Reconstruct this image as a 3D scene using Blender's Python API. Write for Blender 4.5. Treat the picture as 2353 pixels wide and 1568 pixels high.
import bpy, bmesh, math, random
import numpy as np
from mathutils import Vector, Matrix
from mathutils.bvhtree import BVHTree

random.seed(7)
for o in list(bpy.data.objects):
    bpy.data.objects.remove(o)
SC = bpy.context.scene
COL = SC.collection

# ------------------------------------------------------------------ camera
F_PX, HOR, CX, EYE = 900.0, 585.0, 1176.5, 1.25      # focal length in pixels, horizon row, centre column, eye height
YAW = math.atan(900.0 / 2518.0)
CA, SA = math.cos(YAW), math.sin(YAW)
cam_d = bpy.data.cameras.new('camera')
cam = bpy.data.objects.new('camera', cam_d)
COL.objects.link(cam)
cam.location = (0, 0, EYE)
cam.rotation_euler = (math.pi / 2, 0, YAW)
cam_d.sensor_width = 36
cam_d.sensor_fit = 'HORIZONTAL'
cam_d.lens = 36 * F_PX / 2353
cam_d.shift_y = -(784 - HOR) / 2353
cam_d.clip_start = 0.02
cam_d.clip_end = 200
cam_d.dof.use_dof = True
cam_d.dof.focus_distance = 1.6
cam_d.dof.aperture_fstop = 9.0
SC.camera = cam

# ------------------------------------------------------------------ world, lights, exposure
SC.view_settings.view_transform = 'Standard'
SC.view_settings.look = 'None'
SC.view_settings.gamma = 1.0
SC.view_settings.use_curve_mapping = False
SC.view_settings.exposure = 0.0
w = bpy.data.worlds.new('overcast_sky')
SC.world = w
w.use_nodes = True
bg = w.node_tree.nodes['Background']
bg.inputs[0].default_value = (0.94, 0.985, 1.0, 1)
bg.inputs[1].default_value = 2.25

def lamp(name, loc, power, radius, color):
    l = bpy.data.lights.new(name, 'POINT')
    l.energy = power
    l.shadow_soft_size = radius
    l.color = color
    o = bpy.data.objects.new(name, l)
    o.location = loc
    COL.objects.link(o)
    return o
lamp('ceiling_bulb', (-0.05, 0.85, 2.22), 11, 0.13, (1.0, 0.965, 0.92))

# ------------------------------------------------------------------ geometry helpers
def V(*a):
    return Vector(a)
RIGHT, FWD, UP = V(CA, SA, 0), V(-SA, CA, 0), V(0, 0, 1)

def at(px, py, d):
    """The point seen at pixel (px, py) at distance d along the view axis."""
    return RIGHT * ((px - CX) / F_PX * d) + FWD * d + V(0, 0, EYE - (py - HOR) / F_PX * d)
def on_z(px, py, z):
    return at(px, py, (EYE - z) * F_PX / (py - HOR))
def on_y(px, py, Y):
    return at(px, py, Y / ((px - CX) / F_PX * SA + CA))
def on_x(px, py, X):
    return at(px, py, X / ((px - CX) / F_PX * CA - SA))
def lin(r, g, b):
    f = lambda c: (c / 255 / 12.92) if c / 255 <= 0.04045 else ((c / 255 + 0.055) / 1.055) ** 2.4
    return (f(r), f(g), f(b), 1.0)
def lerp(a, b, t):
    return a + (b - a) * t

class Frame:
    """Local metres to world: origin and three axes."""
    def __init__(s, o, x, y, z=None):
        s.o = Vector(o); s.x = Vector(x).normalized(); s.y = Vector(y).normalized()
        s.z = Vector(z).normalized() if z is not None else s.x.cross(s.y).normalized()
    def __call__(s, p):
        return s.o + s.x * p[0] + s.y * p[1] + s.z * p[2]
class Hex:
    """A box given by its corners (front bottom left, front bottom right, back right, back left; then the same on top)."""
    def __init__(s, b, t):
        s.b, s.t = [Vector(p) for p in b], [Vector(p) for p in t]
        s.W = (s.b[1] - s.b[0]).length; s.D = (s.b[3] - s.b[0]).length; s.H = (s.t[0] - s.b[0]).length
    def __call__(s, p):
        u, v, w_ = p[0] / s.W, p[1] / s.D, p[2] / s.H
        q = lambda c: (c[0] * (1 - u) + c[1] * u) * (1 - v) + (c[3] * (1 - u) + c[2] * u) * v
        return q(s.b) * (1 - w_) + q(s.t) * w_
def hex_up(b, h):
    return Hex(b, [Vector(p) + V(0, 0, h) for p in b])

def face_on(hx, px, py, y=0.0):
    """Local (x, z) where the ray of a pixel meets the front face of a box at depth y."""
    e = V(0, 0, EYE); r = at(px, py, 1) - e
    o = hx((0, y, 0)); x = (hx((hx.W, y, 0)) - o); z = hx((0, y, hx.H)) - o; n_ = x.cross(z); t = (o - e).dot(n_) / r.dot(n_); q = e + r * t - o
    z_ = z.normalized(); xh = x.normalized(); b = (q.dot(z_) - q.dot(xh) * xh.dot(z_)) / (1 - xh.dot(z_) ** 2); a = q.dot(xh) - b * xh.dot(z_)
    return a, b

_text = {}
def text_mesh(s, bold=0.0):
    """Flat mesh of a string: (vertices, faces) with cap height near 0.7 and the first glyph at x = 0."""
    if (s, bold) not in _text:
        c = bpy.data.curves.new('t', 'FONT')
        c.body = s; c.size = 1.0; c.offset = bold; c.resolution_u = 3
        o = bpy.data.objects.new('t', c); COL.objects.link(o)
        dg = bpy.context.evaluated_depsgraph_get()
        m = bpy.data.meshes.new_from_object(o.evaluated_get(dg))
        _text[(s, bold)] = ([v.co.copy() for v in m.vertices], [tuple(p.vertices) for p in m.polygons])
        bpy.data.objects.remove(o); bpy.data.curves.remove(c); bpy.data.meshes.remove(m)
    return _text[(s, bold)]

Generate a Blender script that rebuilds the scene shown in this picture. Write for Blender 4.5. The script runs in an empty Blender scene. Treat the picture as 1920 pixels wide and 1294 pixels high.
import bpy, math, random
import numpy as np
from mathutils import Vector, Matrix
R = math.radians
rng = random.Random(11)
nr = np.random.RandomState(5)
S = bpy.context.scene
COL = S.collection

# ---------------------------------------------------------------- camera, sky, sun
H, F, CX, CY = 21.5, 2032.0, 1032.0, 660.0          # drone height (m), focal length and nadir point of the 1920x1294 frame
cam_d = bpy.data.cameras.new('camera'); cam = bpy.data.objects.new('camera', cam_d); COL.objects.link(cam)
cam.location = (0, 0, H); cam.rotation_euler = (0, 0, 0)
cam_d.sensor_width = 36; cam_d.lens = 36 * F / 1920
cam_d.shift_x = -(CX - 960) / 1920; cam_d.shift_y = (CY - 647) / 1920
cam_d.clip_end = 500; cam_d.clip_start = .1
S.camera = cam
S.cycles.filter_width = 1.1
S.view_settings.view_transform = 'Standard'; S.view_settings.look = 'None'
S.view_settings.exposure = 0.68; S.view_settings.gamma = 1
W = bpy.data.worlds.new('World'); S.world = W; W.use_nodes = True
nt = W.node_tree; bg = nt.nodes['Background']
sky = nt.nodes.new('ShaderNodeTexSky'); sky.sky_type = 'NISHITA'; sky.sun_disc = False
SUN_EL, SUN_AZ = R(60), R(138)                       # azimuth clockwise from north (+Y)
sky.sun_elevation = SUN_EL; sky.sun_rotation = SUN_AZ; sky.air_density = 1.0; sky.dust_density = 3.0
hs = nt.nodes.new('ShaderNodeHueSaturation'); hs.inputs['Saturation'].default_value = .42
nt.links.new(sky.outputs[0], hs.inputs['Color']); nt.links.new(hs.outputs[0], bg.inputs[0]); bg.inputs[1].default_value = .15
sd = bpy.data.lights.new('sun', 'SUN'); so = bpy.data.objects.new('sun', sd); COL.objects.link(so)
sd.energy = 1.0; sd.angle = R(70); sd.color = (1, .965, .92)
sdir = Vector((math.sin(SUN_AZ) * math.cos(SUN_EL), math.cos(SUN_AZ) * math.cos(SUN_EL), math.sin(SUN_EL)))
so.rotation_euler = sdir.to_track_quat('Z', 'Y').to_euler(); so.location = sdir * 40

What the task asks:
Copy exactly the lines from the top of the entries through the line with "COL = SC.collection" in it, please, keeping both ends and adding nothing.

Answer to this problem:
Reconstruct this image as a 3D scene using Blender's Python API. Write for Blender 4.5. Treat the picture as 2353 pixels wide and 1568 pixels high.
import bpy, bmesh, math, random
import numpy as np
from mathutils import Vector, Matrix
from mathutils.bvhtree import BVHTree

random.seed(7)
for o in list(bpy.data.objects):
    bpy.data.objects.remove(o)
SC = bpy.context.scene
COL = SC.collection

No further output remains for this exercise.